I read with some kind of disgust the other day a story about ZESA managers who were fuming because Energy Minister Elton Mangoma had ordered the slashing of their salaries. They actually told the minister it was not his business to question their salaries. I wondered rather blithely if they would have responded with such brashness if this had come from a Zanu PF minister! But then it has become the typical story here where parastatals and state enterprises senior officials have continued to command ridiculous salaries when there is virtually nothing to justify it.

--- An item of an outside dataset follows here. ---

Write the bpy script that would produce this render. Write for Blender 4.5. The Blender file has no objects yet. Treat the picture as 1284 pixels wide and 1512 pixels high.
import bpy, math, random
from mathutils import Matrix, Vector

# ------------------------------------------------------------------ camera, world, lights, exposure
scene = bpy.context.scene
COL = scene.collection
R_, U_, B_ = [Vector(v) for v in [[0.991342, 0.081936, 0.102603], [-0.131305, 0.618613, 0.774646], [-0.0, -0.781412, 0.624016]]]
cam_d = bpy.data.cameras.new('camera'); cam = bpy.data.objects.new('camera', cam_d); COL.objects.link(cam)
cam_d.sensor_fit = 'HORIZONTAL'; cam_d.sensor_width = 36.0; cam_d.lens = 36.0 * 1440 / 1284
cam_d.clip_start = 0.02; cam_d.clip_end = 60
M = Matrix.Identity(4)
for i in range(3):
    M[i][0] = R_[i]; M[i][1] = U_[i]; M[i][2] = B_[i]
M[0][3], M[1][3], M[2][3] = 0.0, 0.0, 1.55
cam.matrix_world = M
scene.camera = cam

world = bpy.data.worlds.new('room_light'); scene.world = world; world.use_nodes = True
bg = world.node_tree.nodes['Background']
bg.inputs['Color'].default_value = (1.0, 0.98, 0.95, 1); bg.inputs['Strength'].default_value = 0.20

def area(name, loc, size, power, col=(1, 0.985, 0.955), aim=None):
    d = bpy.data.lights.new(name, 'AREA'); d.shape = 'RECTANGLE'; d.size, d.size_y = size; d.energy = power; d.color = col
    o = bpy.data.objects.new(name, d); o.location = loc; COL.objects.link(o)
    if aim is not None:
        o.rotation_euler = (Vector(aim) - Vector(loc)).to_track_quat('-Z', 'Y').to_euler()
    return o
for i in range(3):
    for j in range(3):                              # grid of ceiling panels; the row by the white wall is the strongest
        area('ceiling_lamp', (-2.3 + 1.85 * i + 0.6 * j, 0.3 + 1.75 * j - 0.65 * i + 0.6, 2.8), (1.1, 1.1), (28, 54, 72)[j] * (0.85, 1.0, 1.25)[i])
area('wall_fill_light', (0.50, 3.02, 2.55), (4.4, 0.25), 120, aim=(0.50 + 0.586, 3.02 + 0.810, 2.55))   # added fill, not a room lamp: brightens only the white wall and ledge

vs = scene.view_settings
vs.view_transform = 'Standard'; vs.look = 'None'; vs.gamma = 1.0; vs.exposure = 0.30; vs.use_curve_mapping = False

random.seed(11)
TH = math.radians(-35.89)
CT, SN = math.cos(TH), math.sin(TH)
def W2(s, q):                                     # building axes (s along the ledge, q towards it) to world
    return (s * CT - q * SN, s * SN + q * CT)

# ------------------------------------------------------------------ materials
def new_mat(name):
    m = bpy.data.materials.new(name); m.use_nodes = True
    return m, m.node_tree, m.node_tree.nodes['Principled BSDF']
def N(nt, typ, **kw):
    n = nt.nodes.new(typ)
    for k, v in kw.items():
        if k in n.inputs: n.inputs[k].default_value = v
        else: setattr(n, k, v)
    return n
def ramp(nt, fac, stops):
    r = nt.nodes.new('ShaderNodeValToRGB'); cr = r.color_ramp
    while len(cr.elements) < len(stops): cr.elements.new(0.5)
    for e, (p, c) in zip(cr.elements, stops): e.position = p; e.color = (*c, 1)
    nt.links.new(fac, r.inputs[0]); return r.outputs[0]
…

We all know about the mismanagement of these big concerns over the years with accusations that officials were riding on the back of Zanu PF patronage, and where in fact keeping up with the party’s streak of looting state resources. It is here where consciences have been numbed as the plundering of resources has rendered these state utility providers a huge burden on tax and rate payers with no service provision to speak of. So a minister who comes through with a broom to sweep the rot naturally becomes the bad guy because the logic is simple: no one ever complained before, and simply because – as some have claimed – these officials have been political appointees.

We read each time how South African government ministers are ever vigilant cracking the whip on unnecessary perks for officials who appear to think working for government is a sure way to bleed the purse. What then is amiss with Mangoma putting caps on salaries, or at least demanding that they get performance-based salary increments? Makes sense to me. We heard even from Ignatius Chombo the other week when he demanded a salary cap for Town Clerks where in some cases these municipality CEOs are reported to be earning monthly salaries of up to USD15,000.

Surely these salaries must be justified, and for a long time these people have been getting absurd perks that are not even based on performance, which reminds one of those US CEOs who run loss-making corporations but at the end of the year award themselves multi-million dollar bonuses, of course much to the chagrin of shareholders. Indeed Zimbabwe is in dire need of ministers who will put a stop to this nonsense.